Lynch’s first event, at the University of Baltimore’s student center, included a conversation with about 10 students. She assured the gathering that she was there to listen and her agency will remain committed to offering support even after the cameras go away.

"We have issues to deal with," Lynch told the gathering at the University of Baltimore.

"We are here to hold your hands and provide support," she added.

Those who attended the meeting said later that they were grateful that Lynch made the trek to discuss matters. Lynch assured the group that she was very concerned about tensions in Baltimore and would "see how it goes" before making a determination on whether the circumstances surrounding Gray's death indicated a pattern of practices, said Rep.
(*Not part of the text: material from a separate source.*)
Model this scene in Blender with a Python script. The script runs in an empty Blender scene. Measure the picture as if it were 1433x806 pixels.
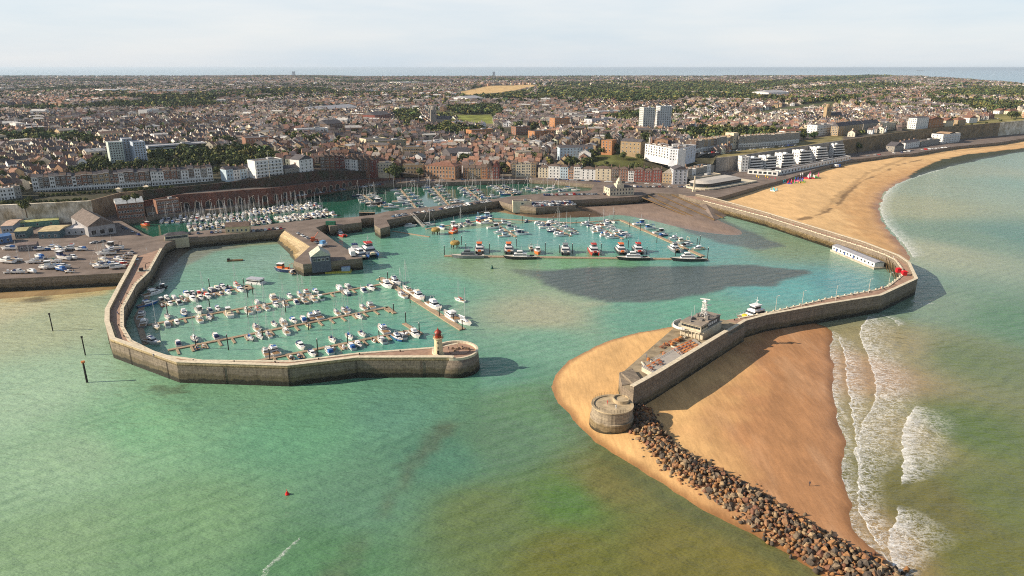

Elijah Cummings, D-Md.

However, the administration sees the issues at the core of the unrest in Baltimore as a national issue, Cummings said.

"The backdrop of all of the cases from Ferguson, to North Charleston, to Staten Island and then to have this case (points to the fact that) we need to go deeper and look at our police departments very carefully," Cummings said.

Lynch’s first day on the job was April 27, the same day as the funeral of Freddie Gray, a 25-year-old black man who had suffered a spinal cord injury in police custody. That night, riots erupted in Baltimore as residents protested police brutality and expressed frustration over socioeconomic conditions that left many of them feeling disenfranchised.

Six police officers have been charged in his death and the Department of Justice has launched an investigation into the nature of Gray's death.

Lynch also met with Gray's family on Tuesday and expressed condolences.

Our "hearts go out to them," she said.

The unrest in Baltimore highlights the challenges Lynch, as the first African American woman named attorney general, will face as she seeks to quell tensions between law enforcement and minority communities.

In the days following the riots, Lynch tread very cautiously and largely left it to President Barack Obama to offer comments connecting the racial tensions in Baltimore at the center of the unrest with similar tensions across the nation.The president condemned the violent riots and also said the nation needs to "do some soul-searching."

"Unfortunately we've seen these police-related killings or deaths too often now," Obama said in an interview with "The Steve Harvey Morning Show" broadcast on black radio stations across the country on Wednesday. "And obviously everybody is starting to recognize that this is not just an isolated incident in Ferguson or New York, but we've got some broader issues."

In her first on-camera speech as attorney general on Wednesday — remarks which were initially supposed to be on cyber security, Lynch called for calm and patience as her agency works to ease tensions.

It is a message Lynch echoed on Tuesday during her visit to Baltimore.

At the Baltimore Police Department's Central District, Lynch joined Anthony Batts, the city's police commissioner, in a room with officers who were on duty during last week's unrest.

She shook hands with and thanked the commissioner and police officers. She told them she knew of their difficulties and was there to help them work through their struggles.

"You take a city that has suffered a hundred years of poverty and despair and hopelessness and say to police 'go out and take care of that on an eight hour shift' and it's hard," Lynch told the officers.